- AIM OF THE EXERCISE
All of the data below must be repeated exactly.

[start]

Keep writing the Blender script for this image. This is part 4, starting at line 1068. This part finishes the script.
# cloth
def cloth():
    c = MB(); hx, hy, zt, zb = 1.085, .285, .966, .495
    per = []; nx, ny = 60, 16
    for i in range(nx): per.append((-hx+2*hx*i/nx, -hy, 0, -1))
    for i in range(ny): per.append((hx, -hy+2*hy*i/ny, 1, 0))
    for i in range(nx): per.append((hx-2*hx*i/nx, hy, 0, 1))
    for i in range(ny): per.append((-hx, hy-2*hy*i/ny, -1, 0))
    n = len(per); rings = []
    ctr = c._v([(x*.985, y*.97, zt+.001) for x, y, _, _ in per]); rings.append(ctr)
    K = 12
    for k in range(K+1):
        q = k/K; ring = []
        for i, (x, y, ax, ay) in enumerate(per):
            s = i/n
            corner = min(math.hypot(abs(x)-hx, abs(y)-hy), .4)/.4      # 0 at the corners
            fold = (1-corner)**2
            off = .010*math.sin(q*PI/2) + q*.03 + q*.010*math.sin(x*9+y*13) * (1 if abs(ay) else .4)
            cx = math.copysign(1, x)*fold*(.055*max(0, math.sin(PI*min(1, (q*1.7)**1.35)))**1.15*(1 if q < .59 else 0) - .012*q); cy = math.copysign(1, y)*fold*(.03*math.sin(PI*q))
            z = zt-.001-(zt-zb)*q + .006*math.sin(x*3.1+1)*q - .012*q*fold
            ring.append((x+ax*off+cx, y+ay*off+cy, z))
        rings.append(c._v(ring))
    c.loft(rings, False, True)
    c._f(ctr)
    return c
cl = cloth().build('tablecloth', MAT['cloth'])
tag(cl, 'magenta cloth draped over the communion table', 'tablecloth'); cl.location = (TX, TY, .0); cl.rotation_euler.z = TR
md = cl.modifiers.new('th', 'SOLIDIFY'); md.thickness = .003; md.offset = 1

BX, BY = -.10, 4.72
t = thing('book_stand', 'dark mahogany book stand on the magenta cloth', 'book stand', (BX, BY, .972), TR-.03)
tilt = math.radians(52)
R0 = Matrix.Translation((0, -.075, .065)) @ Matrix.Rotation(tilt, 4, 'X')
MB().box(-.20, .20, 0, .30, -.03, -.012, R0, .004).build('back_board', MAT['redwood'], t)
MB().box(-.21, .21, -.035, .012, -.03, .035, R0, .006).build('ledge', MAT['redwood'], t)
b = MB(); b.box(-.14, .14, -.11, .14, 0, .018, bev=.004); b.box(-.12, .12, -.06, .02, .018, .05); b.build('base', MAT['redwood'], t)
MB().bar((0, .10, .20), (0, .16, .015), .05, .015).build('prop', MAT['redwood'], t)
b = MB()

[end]

- WRITTEN REPLY
Keep writing the Blender script for this image. This is part 4, starting at line 1068. This part finishes the script.
# cloth
def cloth():
    c = MB(); hx, hy, zt, zb = 1.085, .285, .966, .495
    per = []; nx, ny = 60, 16
    for i in range(nx): per.append((-hx+2*hx*i/nx, -hy, 0, -1))
    for i in range(ny): per.append((hx, -hy+2*hy*i/ny, 1, 0))
    for i in range(nx): per.append((hx-2*hx*i/nx, hy, 0, 1))
    for i in range(ny): per.append((-hx, hy-2*hy*i/ny, -1, 0))
    n = len(per); rings = []
    ctr = c._v([(x*.985, y*.97, zt+.001) for x, y, _, _ in per]); rings.append(ctr)
    K = 12
    for k in range(K+1):
        q = k/K; ring = []
        for i, (x, y, ax, ay) in enumerate(per):
            s = i/n
            corner = min(math.hypot(abs(x)-hx, abs(y)-hy), .4)/.4      # 0 at the corners
            fold = (1-corner)**2
            off = .010*math.sin(q*PI/2) + q*.03 + q*.010*math.sin(x*9+y*13) * (1 if abs(ay) else .4)
            cx = math.copysign(1, x)*fold*(.055*max(0, math.sin(PI*min(1, (q*1.7)**1.35)))**1.15*(1 if q < .59 else 0) - .012*q); cy = math.copysign(1, y)*fold*(.03*math.sin(PI*q))
            z = zt-.001-(zt-zb)*q + .006*math.sin(x*3.1+1)*q - .012*q*fold
            ring.append((x+ax*off+cx, y+ay*off+cy, z))
        rings.append(c._v(ring))
    c.loft(rings, False, True)
    c._f(ctr)
    return c
cl = cloth().build('tablecloth', MAT['cloth'])
tag(cl, 'magenta cloth draped over the communion table', 'tablecloth'); cl.location = (TX, TY, .0); cl.rotation_euler.z = TR
md = cl.modifiers.new('th', 'SOLIDIFY'); md.thickness = .003; md.offset = 1

BX, BY = -.10, 4.72
t = thing('book_stand', 'dark mahogany book stand on the magenta cloth', 'book stand', (BX, BY, .972), TR-.03)
tilt = math.radians(52)
R0 = Matrix.Translation((0, -.075, .065)) @ Matrix.Rotation(tilt, 4, 'X')
MB().box(-.20, .20, 0, .30, -.03, -.012, R0, .004).build('back_board', MAT['redwood'], t)
MB().box(-.21, .21, -.035, .012, -.03, .035, R0, .006).build('ledge', MAT['redwood'], t)
b = MB(); b.box(-.14, .14, -.11, .14, 0, .018, bev=.004); b.box(-.12, .12, -.06, .02, .018, .05); b.build('base', MAT['redwood'], t)
MB().bar((0, .10, .20), (0, .16, .015), .05, .015).build('prop', MAT['redwood'], t)
b = MB()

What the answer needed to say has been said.